Problem requirements
Write out the material exactly, without any of its pictures.
+++ Raw data +++
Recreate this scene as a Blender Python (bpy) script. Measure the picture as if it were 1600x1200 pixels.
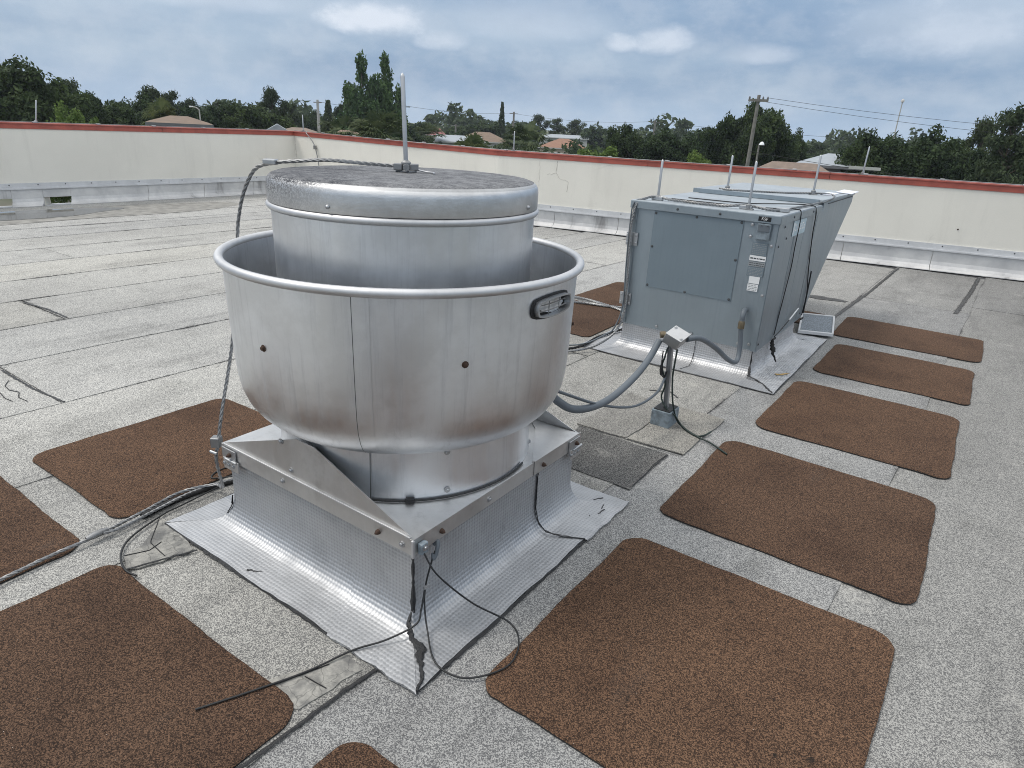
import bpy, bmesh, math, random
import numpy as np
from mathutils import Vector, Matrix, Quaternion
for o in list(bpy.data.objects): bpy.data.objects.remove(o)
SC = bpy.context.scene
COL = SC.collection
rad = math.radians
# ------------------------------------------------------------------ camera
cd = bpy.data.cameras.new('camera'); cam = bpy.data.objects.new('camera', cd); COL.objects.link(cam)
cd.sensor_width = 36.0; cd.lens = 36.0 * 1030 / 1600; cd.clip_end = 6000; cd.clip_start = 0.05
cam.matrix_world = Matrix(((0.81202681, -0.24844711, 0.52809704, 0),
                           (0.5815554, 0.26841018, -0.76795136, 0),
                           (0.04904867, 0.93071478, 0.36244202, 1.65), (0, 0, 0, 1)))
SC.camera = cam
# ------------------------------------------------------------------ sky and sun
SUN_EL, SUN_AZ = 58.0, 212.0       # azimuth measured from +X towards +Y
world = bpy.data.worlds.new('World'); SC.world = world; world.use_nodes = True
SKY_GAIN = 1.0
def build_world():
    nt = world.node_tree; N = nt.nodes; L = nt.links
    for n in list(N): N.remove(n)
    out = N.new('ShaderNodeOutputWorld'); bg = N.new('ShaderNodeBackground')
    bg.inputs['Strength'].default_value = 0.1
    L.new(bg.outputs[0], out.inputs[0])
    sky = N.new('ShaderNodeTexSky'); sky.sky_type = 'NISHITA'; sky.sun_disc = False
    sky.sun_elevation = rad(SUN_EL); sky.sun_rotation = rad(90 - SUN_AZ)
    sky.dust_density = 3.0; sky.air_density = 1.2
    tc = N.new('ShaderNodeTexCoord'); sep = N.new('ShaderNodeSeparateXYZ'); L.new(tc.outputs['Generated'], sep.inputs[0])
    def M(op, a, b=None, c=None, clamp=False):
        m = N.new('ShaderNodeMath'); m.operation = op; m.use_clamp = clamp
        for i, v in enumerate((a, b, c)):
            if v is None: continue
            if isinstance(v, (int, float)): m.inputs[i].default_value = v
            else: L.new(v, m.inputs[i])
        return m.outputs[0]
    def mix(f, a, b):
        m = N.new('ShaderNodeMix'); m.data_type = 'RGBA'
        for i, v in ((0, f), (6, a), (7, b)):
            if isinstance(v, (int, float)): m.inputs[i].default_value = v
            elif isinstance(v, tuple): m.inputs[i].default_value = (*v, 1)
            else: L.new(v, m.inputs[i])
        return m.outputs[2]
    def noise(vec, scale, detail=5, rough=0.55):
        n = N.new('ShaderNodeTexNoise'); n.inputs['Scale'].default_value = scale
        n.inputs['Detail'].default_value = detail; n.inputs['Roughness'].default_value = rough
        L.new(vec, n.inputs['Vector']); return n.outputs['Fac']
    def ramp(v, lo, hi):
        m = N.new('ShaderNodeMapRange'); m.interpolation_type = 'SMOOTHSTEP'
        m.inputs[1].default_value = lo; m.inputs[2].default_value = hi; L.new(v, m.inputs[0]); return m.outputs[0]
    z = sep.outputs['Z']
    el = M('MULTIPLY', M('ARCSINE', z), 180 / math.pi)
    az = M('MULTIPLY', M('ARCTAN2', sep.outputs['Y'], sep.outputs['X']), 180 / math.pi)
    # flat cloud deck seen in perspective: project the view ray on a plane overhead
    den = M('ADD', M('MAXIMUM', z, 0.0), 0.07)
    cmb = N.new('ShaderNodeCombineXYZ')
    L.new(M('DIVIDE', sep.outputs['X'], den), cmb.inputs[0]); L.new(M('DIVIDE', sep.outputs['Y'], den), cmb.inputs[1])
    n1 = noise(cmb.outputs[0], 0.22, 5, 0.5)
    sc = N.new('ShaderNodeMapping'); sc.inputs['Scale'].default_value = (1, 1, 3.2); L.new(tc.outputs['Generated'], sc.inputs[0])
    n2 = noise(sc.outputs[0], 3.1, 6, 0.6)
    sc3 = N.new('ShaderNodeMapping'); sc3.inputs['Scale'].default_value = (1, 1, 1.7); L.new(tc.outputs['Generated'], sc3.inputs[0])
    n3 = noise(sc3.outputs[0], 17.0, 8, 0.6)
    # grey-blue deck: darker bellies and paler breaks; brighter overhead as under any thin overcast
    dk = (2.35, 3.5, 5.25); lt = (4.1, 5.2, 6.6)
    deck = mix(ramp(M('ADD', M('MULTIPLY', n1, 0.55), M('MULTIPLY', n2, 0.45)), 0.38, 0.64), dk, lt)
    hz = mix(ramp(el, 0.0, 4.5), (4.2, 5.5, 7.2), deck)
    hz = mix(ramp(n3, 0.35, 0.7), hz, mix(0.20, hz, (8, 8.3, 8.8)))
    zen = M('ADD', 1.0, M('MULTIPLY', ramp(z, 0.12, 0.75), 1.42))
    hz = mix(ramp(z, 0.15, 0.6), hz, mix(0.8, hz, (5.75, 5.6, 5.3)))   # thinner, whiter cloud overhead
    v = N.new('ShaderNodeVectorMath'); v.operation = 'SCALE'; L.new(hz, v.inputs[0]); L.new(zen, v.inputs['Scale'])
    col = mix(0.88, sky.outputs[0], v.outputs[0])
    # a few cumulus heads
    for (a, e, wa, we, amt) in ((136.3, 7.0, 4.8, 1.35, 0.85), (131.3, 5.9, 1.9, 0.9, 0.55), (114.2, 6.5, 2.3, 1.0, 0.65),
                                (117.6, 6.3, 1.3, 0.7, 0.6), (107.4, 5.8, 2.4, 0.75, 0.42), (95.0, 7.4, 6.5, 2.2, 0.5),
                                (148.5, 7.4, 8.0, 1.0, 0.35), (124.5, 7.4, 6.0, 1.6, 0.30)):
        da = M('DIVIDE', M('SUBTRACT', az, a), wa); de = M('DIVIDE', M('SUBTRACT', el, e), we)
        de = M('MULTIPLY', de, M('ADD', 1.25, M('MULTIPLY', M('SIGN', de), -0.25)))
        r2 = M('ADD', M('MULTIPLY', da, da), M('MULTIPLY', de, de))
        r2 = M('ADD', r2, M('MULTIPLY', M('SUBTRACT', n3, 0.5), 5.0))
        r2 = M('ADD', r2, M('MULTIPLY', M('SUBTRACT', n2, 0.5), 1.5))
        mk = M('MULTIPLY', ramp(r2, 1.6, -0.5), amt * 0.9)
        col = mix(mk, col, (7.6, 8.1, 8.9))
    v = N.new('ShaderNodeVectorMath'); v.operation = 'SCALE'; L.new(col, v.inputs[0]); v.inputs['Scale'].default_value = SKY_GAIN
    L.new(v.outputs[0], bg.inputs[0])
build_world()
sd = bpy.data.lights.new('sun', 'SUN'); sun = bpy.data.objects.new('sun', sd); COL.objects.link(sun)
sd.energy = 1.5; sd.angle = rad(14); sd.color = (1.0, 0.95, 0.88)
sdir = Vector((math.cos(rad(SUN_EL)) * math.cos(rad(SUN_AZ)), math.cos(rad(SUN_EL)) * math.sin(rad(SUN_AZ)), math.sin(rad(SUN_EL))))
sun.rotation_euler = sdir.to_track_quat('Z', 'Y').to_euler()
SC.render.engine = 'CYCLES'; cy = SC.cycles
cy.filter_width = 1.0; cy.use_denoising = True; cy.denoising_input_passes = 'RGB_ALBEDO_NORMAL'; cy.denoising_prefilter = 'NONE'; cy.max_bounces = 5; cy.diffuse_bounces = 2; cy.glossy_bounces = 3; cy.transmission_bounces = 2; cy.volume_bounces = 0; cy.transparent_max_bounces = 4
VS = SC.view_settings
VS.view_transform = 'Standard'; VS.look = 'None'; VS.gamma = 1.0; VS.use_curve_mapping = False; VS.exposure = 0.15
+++
Result for this task
Recreate this scene as a Blender Python (bpy) script. Measure the picture as if it were 1600x1200 pixels.
import bpy, bmesh, math, random
import numpy as np
from mathutils import Vector, Matrix, Quaternion
for o in list(bpy.data.objects): bpy.data.objects.remove(o)
SC = bpy.context.scene
COL = SC.collection
rad = math.radians
# ------------------------------------------------------------------ camera
cd = bpy.data.cameras.new('camera'); cam = bpy.data.objects.new('camera', cd); COL.objects.link(cam)
cd.sensor_width = 36.0; cd.lens = 36.0 * 1030 / 1600; cd.clip_end = 6000; cd.clip_start = 0.05
cam.matrix_world = Matrix(((0.81202681, -0.24844711, 0.52809704, 0),
                           (0.5815554, 0.26841018, -0.76795136, 0),
                           (0.04904867, 0.93071478, 0.36244202, 1.65), (0, 0, 0, 1)))
SC.camera = cam
# ------------------------------------------------------------------ sky and sun
SUN_EL, SUN_AZ = 58.0, 212.0       # azimuth measured from +X towards +Y
world = bpy.data.worlds.new('World'); SC.world = world; world.use_nodes = True
SKY_GAIN = 1.0
def build_world():
    nt = world.node_tree; N = nt.nodes; L = nt.links
    for n in list(N): N.remove(n)
    out = N.new('ShaderNodeOutputWorld'); bg = N.new('ShaderNodeBackground')
    bg.inputs['Strength'].default_value = 0.1
    L.new(bg.outputs[0], out.inputs[0])
    sky = N.new('ShaderNodeTexSky'); sky.sky_type = 'NISHITA'; sky.sun_disc = False
    sky.sun_elevation = rad(SUN_EL); sky.sun_rotation = rad(90 - SUN_AZ)
    sky.dust_density = 3.0; sky.air_density = 1.2
    tc = N.new('ShaderNodeTexCoord'); sep = N.new('ShaderNodeSeparateXYZ'); L.new(tc.outputs['Generated'], sep.inputs[0])
    def M(op, a, b=None, c=None, clamp=False):
        m = N.new('ShaderNodeMath'); m.operation = op; m.use_clamp = clamp
        for i, v in enumerate((a, b, c)):
            if v is None: continue
            if isinstance(v, (int, float)): m.inputs[i].default_value = v
            else: L.new(v, m.inputs[i])
        return m.outputs[0]
    def mix(f, a, b):
        m = N.new('ShaderNodeMix'); m.data_type = 'RGBA'
        for i, v in ((0, f), (6, a), (7, b)):
            if isinstance(v, (int, float)): m.inputs[i].default_value = v
            elif isinstance(v, tuple): m.inputs[i].default_value = (*v, 1)
            else: L.new(v, m.inputs[i])
        return m.outputs[2]
    def noise(vec, scale, detail=5, rough=0.55):
        n = N.new('ShaderNodeTexNoise'); n.inputs['Scale'].default_value = scale
        n.inputs['Detail'].default_value = detail; n.inputs['Roughness'].default_value = rough
        L.new(vec, n.inputs['Vector']); return n.outputs['Fac']
    def ramp(v, lo, hi):
        m = N.new('ShaderNodeMapRange'); m.interpolation_type = 'SMOOTHSTEP'
        m.inputs[1].default_value = lo; m.inputs[2].default_value = hi; L.new(v, m.inputs[0]); return m.outputs[0]
    z = sep.outputs['Z']
    el = M('MULTIPLY', M('ARCSINE', z), 180 / math.pi)
    az = M('MULTIPLY', M('ARCTAN2', sep.outputs['Y'], sep.outputs['X']), 180 / math.pi)
    # flat cloud deck seen in perspective: project the view ray on a plane overhead
    den = M('ADD', M('MAXIMUM', z, 0.0), 0.07)
    cmb = N.new('ShaderNodeCombineXYZ')
    L.new(M('DIVIDE', sep.outputs['X'], den), cmb.inputs[0]); L.new(M('DIVIDE', sep.outputs['Y'], den), cmb.inputs[1])
    n1 = noise(cmb.outputs[0], 0.22, 5, 0.5)
    sc = N.new('ShaderNodeMapping'); sc.inputs['Scale'].default_value = (1, 1, 3.2); L.new(tc.outputs['Generated'], sc.inputs[0])
    n2 = noise(sc.outputs[0], 3.1, 6, 0.6)
    sc3 = N.new('ShaderNodeMapping'); sc3.inputs['Scale'].default_value = (1, 1, 1.7); L.new(tc.outputs['Generated'], sc3.inputs[0])
    n3 = noise(sc3.outputs[0], 17.0, 8, 0.6)
    # grey-blue deck: darker bellies and paler breaks; brighter overhead as under any thin overcast
    dk = (2.35, 3.5, 5.25); lt = (4.1, 5.2, 6.6)
    deck = mix(ramp(M('ADD', M('MULTIPLY', n1, 0.55), M('MULTIPLY', n2, 0.45)), 0.38, 0.64), dk, lt)
    hz = mix(ramp(el, 0.0, 4.5), (4.2, 5.5, 7.2), deck)
    hz = mix(ramp(n3, 0.35, 0.7), hz, mix(0.20, hz, (8, 8.3, 8.8)))
    zen = M('ADD', 1.0, M('MULTIPLY', ramp(z, 0.12, 0.75), 1.42))
    hz = mix(ramp(z, 0.15, 0.6), hz, mix(0.8, hz, (5.75, 5.6, 5.3)))   # thinner, whiter cloud overhead
    v = N.new('ShaderNodeVectorMath'); v.operation = 'SCALE'; L.new(hz, v.inputs[0]); L.new(zen, v.inputs['Scale'])
    col = mix(0.88, sky.outputs[0], v.outputs[0])
    # a few cumulus heads
    for (a, e, wa, we, amt) in ((136.3, 7.0, 4.8, 1.35, 0.85), (131.3, 5.9, 1.9, 0.9, 0.55), (114.2, 6.5, 2.3, 1.0, 0.65),
                                (117.6, 6.3, 1.3, 0.7, 0.6), (107.4, 5.8, 2.4, 0.75, 0.42), (95.0, 7.4, 6.5, 2.2, 0.5),
                                (148.5, 7.4, 8.0, 1.0, 0.35), (124.5, 7.4, 6.0, 1.6, 0.30)):
        da = M('DIVIDE', M('SUBTRACT', az, a), wa); de = M('DIVIDE', M('SUBTRACT', el, e), we)
        de = M('MULTIPLY', de, M('ADD', 1.25, M('MULTIPLY', M('SIGN', de), -0.25)))
        r2 = M('ADD', M('MULTIPLY', da, da), M('MULTIPLY', de, de))
        r2 = M('ADD', r2, M('MULTIPLY', M('SUBTRACT', n3, 0.5), 5.0))
        r2 = M('ADD', r2, M('MULTIPLY', M('SUBTRACT', n2, 0.5), 1.5))
        mk = M('MULTIPLY', ramp(r2, 1.6, -0.5), amt * 0.9)
        col = mix(mk, col, (7.6, 8.1, 8.9))
    v = N.new('ShaderNodeVectorMath'); v.operation = 'SCALE'; L.new(col, v.inputs[0]); v.inputs['Scale'].default_value = SKY_GAIN
    L.new(v.outputs[0], bg.inputs[0])
build_world()
sd = bpy.data.lights.new('sun', 'SUN'); sun = bpy.data.objects.new('sun', sd); COL.objects.link(sun)
sd.energy = 1.5; sd.angle = rad(14); sd.color = (1.0, 0.95, 0.88)
sdir = Vector((math.cos(rad(SUN_EL)) * math.cos(rad(SUN_AZ)), math.cos(rad(SUN_EL)) * math.sin(rad(SUN_AZ)), math.sin(rad(SUN_EL))))
sun.rotation_euler = sdir.to_track_quat('Z', 'Y').to_euler()
SC.render.engine = 'CYCLES'; cy = SC.cycles
cy.filter_width = 1.0; cy.use_denoising = True; cy.denoising_input_passes = 'RGB_ALBEDO_NORMAL'; cy.denoising_prefilter = 'NONE'; cy.max_bounces = 5; cy.diffuse_bounces = 2; cy.glossy_bounces = 3; cy.transmission_bounces = 2; cy.volume_bounces = 0; cy.transparent_max_bounces = 4
VS = SC.view_settings
VS.view_transform = 'Standard'; VS.look = 'None'; VS.gamma = 1.0; VS.use_curve_mapping = False; VS.exposure = 0.15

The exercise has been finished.